As obras de transposição são contestadas pelo Ministério Público Federal, seccionais da Ordem dos Advogados do Brasil, entidades ambientalistas e associações de trabalhadores rurais, principalmente da Bahia, de Sergipe e Minas Gerais.
"Vamos levar adiante esse projeto, que é importantíssimo ao Nordeste e ao Brasil. Vamos repetir que a decisão do STF não significa vitória de ninguém sobre ninguém, nós continuamos abertos para ouvir propostas venham ela de onde vier, inclusive do bispo, que possam aprimorar, melhorar, agregar qualidade ao projeto", disse o ministro Geddel Vieira Lima (Integração Nacional).
Fracasso
Também ontem Lula encerrou as negociações com o bispo. A decisão foi informada no final da tarde de ontem ao comando da CNBB (Conferência Nacional dos Bispos do Brasil), por meio de um telefonema do chefe-de-gabinete da Presidência, Gilberto Carvalho, ao secretário-geral da entidade, dom Dimas Lara Barbosa. De acordo com o governo, os trabalhos serão retomados pelo Exército em 7 de janeiro, quando os militares retornam do recesso do Natal e do Réveillon.
"Aqui [em Brasília] morreu a negociação com o governo. Não tem mais nada para ser conversado", disse Roberto Malvezzi, agente da CPT (Comissão Pastoral da Terra), e que está desde anteontem em Brasília como representante de dom Luiz.

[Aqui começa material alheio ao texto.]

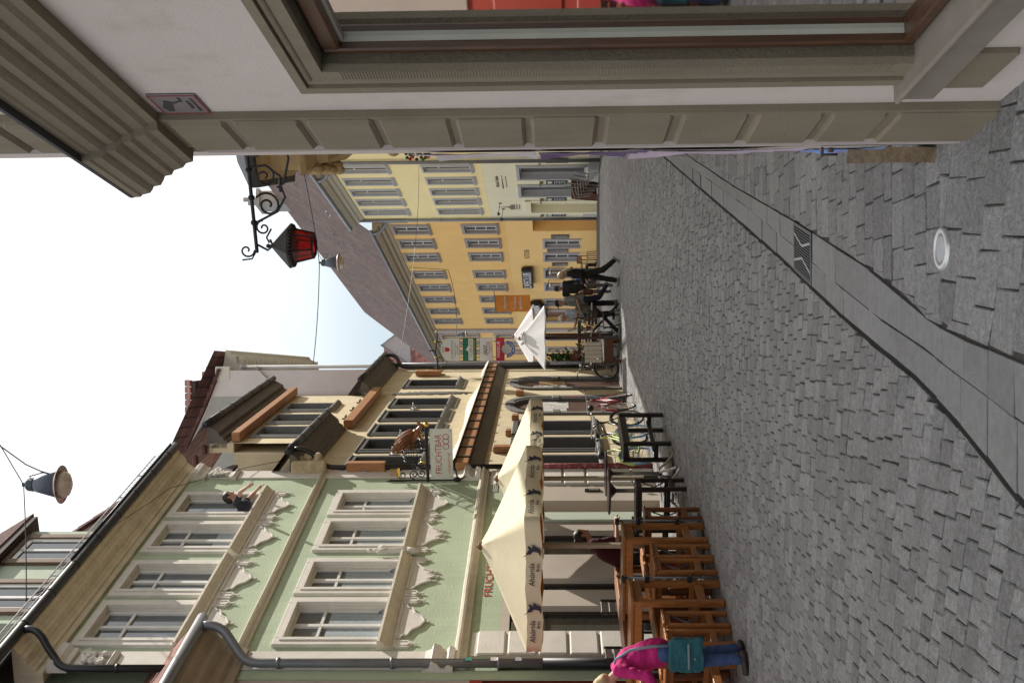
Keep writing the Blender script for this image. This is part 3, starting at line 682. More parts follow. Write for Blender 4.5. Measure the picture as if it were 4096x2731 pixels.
mb = MB(); mb.tube([N.p(a, .47, 6.62) for a in np.linspace(-6, .36, 8)], .075, 12); N.part('gutter', mb, M_zinc, None, True)
mb = MB(); mb.add([N.p(-6, .45, 6.66), N.p(.36, .45, 6.66), N.p(.36, -2.4, 9.4), N.p(-6, -2.4, 9.4)], [(0, 1, 2, 3)]); N.part('roof', mb, M_tile_r)
pts = [(.24, .46, 6.58), (.24, .46, 6.5)] + bend((.24, .46, 6.46), (.24, .44, 6.3), (.18, .34, 6.2)) + bend((.1, .2, 6.05), (.03, .1, 5.95), (.03, .1, 5.75)) + [(.03, .1, 2.0)]
N.pipe('downpipe', pts, .062, M_zinc, 12, collars=((.03, .1, 5.5), (.03, .1, 4.0), (.03, .1, 2.6)))
mb = MB(); mb.tube([N.p(.03, .1, 2.02), N.p(.03, .1, .02)], .07, 12); N.part('pipe_shoe', mb, M_iron, None, True)
for z, c in ((2.95, 0), (2.62, 1), (2.3, 2)):
    mb = MB(); N.box(mb, .0, .055, .1605, .166, z, z + .08); N.part('pipe_sticker', mb, (mat('teal_sticker', (.03, .2, .17), var=.9, vs=40, dirt=(.02, .02, .02), dirt_amt=1, dirt_s=30), mat('white_sticker', (.5, .45, .45), var=.5, vs=40), mat('grey_sticker', (.3, .3, .32), var=.5, vs=30))[c])

# ================================================================== CREAM HOUSE
M_creamp = mat('cream_plaster', (.62, .53, .35), rough=.92, var=.13, vs=1.8, bump=.4, bs=22, streak=.12, dirt=(.38, .30, .20), dirt_amt=.55, dirt_s=1.3)
M_dkfr = mat('charcoal_frame_paint', (.085, .085, .085), rough=.6, var=.2, vs=6, bump=.1)
M_dkfr2 = mat('grey_frame_paint', (.19, .19, .185), rough=.6, var=.2, vs=6)
M_newwood = mat_wood('fresh_orange_timber', (.36, .16, .06), .55)
M_soffit = mat_wood('old_grey_boards', (.12, .105, .088), .8, (1.2, 9, 9))
C = Fac('cream_house', 'cream house under repair with charcoal windows, new timbers and a tall wall dormer', 'house', -2.45, 12.7, 12.4, 'L', .13)
CW = [(-.02, .78), (.95, 1.74), (1.93, 2.66), (2.86, 3.63), (3.85, 4.62), (5.52, 6.36)]
o_ = lambda w_: (w_[0] + .13, w_[1] - .13, 4.42, 5.72)
DW = [(1.95, 2.45), (2.82, 3.3), (3.7, 4.16)]
GW = [(.14, .66), (1.08, 1.66), (2.1, 2.7)]
AR = [(3.42, 4.57), (5.47, 6.42)]
h0 = [o_(w_) for w_ in CW] + [(a, b_, 7.22, 8.3, .16) for a, b_ in DW] + [(a, b_, .95, 2.62, .3) for a, b_ in GW]
mb = MB()
C.wall(mb, -.08, 7.62, 0, 6.6, h0[:6] + h0[9:] + [(a, b_, 0, 2.86, .1) for a, b_ in AR], 0, .18)
C.wall(mb, 1.55, 4.95, 6.6, 8.6, h0[6:9], 0, .16)
# arch heads: fill the square tops of the arched openings
for a, b_ in AR:
    c_, r_a = (a + b_) / 2, (b_ - a) / 2; zc = 2.86 - r_a * 1.2
    for sx in (-1, 1):
        n = 8
        for k in range(n):
            t0, t1 = k / n * PI / 2, (k + 1) / n * PI / 2
            p0 = (c_ + sx * r_a * math.cos(t0), zc + 1.2 * r_a * math.sin(t0)); p1 = (c_ + sx * r_a * math.cos(t1), zc + 1.2 * r_a * math.sin(t1))
            mb.add([C.p(p0[0], 0, p0[1]), C.p(p1[0], 0, p1[1]), C.p(p1[0], 0, 2.861), C.p(p0[0], 0, 2.861)], [(0, 1, 2, 3)])
            mb.add([C.p(p0[0], 0, p0[1]), C.p(p1[0], 0, p1[1]), C.p(p1[0], -.1, p1[1]), C.p(p0[0], -.1, p0[1])], [(0, 1, 2, 3)])
C.part('wall', mb, M_creamp)
mb = MB(); C.box(mb, 0.02, 7.6, -6, -.36, -.05, 6.55); C.box(mb, 1.57, 4.93, -4, -.2, 6.5, 8.6); C.part('house_body', mb, M_creamp)
for i, w_ in enumerate(CW):
    q = o_(w_); f = window(C, q[0], q[1], q[2], q[3], .16, .13, .03, M_dkfr, M_dkfr, mat_glass('dark_old_glass', (.012, .013, .013), .12), (1, 1) if i else (2, (.7,)), False, fr=.06, rev=M_dkfr)
    mb = MB(); C.prof(mb, [(0, 4.20), (.03, 4.2), (.04, 4.3), (.09, 4.36), (.12, 4.38), (.12, 4.415), (0, 4.43)], w_[0] - .01, w_[1] + .01); C.part('sill', mb, M_dkfr2, f)
    mb = MB(); C.box(mb, q[0] - .13, q[1] + .13, .028, .055, q[3] + .11, q[3] + .14); C.part('drip_board', mb, M_dkfr2, f)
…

Atriz chora e diz que decisão foi humilhante
Após acompanhar a sessão plenária do STF que manteve a liberação da transposição do rio São Francisco, a atriz e militante contrária às obras Letícia Sabatella chorou e rotulou de "humilhante" a decisão do Judiciário. O ator Osmar Prado afirmou, antes de dom Luiz Cappio ser internado, que se colocaria à disposição para iniciar um jejum em apoio ao bispo.
"É uma forma de protesto. Eu me ofereceria para acompanhá-lo", disse o ator.
A decisão do STF frustou cerca de 200 integrantes de pastorais da Igreja Católica e de movimentos sociais, como o MST, que se reuniram em protesto na praça do Três Poderes, em frente ao Supremo. Ao final da sessão, muitos deles vindos do norte de Minas Gerais e da Bahia choravam abraçados.
"É humilhante para o povo brasileiro ficar sob esse nível de insensibilidade, tanto do nosso governo como do nosso sistema Judiciário", disse a atriz, com voz baixa e embargada. "Respeito inteiramente a decisão dele", afirmou com lágrimas nos olhos.
Em frente ao STF, os manifestantes cantaram, dançaram, desfilaram e, ao final, fizeram uma oração de mãos de dadas. Também queimaram um exemplar da Constituição. "O que vimos aqui foi a maioria dos ministros rasgar a Constituição e votar contra o povo brasileiro", disse a advogada Juliana Barros, da Associação dos Advogados dos Trabalhadores Rurais da Bahia.
Ao redor da praça, foram espalhadas faixas contra a transposição e outras de ataque ao presidente Lula.